** Start Collected data **

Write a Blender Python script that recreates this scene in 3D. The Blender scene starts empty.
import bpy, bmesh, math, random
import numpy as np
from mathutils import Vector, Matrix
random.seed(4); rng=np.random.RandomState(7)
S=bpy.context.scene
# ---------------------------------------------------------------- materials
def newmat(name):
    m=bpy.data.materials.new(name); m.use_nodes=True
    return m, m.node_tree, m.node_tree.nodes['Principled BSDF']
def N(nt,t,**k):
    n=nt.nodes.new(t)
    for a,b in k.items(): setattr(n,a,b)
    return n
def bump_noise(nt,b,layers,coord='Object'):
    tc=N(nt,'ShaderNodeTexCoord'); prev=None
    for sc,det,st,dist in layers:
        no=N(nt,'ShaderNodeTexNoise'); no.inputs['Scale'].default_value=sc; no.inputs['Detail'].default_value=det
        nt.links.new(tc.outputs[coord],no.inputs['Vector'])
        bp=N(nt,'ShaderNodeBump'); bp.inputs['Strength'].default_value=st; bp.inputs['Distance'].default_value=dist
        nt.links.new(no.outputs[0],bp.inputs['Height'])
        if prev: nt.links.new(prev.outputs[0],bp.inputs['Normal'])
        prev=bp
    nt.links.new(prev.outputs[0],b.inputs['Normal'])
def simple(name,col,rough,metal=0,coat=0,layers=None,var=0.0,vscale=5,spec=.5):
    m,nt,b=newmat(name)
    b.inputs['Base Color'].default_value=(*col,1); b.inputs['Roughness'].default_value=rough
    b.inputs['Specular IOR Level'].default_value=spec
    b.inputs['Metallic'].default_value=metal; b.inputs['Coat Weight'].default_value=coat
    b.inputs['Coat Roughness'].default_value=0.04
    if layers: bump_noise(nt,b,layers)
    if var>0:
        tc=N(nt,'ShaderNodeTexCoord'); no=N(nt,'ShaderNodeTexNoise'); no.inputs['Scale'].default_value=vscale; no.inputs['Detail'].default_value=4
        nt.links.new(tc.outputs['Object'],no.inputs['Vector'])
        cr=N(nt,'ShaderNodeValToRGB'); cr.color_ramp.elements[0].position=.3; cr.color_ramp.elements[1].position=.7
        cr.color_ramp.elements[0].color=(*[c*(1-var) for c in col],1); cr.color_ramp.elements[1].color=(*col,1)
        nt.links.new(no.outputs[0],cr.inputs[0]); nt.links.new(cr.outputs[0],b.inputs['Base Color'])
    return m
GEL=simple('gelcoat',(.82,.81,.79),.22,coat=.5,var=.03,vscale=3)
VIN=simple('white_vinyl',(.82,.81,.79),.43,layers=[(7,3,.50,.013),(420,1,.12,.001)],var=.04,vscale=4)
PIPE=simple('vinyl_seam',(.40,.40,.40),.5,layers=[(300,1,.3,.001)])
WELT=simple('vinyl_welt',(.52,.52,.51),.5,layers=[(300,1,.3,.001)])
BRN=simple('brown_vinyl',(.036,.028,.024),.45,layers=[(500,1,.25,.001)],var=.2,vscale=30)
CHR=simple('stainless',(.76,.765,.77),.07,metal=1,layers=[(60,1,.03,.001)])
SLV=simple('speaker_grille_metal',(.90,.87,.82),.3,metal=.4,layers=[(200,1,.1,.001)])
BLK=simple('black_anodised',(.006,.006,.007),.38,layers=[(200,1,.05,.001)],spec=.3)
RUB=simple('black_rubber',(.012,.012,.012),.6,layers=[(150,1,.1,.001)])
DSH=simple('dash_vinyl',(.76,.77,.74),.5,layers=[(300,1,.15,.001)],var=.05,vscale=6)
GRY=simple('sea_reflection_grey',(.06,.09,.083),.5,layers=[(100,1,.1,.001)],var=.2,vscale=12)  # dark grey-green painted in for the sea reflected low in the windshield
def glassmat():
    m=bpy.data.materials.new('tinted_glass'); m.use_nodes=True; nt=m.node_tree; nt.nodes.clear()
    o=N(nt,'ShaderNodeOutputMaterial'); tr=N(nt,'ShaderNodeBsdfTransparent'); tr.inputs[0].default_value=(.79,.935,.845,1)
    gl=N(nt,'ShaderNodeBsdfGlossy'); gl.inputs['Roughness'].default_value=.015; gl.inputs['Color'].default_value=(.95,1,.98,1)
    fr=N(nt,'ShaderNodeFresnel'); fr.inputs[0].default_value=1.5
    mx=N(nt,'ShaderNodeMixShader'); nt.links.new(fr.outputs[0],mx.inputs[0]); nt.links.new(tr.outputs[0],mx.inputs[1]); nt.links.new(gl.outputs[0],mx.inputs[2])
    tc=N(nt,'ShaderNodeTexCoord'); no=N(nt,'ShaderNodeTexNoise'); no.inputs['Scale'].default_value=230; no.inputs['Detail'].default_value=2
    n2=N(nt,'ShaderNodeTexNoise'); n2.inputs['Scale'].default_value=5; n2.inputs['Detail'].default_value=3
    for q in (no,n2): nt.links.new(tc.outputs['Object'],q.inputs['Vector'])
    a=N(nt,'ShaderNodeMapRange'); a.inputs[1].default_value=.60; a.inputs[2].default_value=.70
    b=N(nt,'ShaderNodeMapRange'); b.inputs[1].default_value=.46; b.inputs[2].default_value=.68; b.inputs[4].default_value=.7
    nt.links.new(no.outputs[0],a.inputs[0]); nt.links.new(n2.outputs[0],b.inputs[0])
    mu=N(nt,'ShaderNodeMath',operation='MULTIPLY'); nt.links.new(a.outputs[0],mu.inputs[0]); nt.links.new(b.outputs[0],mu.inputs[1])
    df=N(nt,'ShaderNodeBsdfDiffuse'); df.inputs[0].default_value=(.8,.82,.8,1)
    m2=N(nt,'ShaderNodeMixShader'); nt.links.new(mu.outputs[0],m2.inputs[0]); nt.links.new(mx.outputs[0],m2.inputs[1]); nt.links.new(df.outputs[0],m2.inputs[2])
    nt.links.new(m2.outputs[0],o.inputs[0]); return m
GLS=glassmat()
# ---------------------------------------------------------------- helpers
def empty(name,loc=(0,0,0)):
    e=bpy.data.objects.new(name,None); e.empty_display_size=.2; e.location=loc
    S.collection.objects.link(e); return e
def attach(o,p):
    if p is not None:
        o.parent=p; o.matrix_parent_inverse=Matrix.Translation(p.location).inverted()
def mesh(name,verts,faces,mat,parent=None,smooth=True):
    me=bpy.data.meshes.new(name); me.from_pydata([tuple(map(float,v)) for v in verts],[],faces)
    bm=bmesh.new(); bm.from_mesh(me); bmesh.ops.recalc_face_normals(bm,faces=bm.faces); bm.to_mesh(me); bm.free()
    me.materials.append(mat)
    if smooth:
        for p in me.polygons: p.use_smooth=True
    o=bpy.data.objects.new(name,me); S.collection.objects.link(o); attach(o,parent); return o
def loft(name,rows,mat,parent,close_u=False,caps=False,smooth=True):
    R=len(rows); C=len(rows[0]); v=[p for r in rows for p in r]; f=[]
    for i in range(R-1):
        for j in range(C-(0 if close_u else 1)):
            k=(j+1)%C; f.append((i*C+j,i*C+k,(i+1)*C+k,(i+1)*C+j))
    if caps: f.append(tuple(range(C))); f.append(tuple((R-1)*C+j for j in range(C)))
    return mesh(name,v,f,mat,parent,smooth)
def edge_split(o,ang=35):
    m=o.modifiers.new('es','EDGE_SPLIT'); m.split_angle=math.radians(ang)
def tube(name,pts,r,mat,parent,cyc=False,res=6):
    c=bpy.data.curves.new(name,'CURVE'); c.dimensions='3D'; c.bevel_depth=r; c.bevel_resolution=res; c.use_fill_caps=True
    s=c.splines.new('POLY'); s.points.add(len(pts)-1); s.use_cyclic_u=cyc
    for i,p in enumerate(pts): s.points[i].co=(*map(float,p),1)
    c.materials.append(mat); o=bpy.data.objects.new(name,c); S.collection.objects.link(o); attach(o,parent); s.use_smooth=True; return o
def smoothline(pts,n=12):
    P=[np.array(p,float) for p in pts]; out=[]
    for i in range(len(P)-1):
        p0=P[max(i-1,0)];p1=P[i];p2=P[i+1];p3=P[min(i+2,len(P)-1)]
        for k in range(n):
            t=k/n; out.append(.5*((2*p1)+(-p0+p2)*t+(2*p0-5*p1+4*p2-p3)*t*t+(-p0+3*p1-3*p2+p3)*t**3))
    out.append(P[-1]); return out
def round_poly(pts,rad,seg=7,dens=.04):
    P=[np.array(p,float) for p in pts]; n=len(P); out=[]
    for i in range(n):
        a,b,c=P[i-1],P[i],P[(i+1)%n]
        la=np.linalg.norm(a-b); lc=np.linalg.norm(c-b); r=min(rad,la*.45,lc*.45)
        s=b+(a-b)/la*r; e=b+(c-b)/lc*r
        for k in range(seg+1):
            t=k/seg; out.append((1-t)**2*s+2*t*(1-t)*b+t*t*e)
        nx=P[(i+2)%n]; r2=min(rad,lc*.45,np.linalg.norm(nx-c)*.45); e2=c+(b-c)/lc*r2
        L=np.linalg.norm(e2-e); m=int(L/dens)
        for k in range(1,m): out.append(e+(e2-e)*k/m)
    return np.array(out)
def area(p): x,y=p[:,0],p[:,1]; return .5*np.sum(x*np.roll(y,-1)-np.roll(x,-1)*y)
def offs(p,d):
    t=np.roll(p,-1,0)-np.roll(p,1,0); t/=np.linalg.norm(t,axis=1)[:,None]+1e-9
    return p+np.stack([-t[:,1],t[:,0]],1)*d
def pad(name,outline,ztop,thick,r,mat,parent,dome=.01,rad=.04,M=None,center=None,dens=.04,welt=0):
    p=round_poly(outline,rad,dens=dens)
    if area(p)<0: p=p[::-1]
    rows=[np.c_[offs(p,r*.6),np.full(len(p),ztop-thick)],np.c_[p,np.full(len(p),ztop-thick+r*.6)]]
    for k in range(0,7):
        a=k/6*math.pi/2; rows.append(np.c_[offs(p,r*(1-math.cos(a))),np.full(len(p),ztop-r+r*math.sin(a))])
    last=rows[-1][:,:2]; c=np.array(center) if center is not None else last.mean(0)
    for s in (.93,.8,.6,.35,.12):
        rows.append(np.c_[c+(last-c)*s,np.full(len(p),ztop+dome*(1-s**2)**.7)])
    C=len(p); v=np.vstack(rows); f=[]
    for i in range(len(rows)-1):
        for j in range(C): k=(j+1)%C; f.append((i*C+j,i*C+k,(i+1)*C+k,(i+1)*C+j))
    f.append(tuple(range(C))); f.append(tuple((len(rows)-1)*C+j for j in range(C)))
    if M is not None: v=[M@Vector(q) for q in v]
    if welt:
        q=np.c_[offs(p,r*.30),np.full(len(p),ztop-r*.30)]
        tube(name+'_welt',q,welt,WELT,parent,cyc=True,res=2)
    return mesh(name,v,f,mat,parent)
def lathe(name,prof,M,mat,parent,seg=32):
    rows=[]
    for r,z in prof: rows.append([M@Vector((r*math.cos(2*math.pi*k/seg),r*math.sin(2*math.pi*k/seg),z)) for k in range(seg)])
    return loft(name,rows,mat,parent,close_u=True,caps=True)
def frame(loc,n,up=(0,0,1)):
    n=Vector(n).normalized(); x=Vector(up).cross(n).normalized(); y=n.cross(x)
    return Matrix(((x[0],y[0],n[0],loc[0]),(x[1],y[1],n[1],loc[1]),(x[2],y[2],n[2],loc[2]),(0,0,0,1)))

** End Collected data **

Stated goal:
Which lines include the word "scene"? List them all.

Expected answer:
Write a Blender Python script that recreates this scene in 3D. The Blender scene starts empty.
S=bpy.context.scene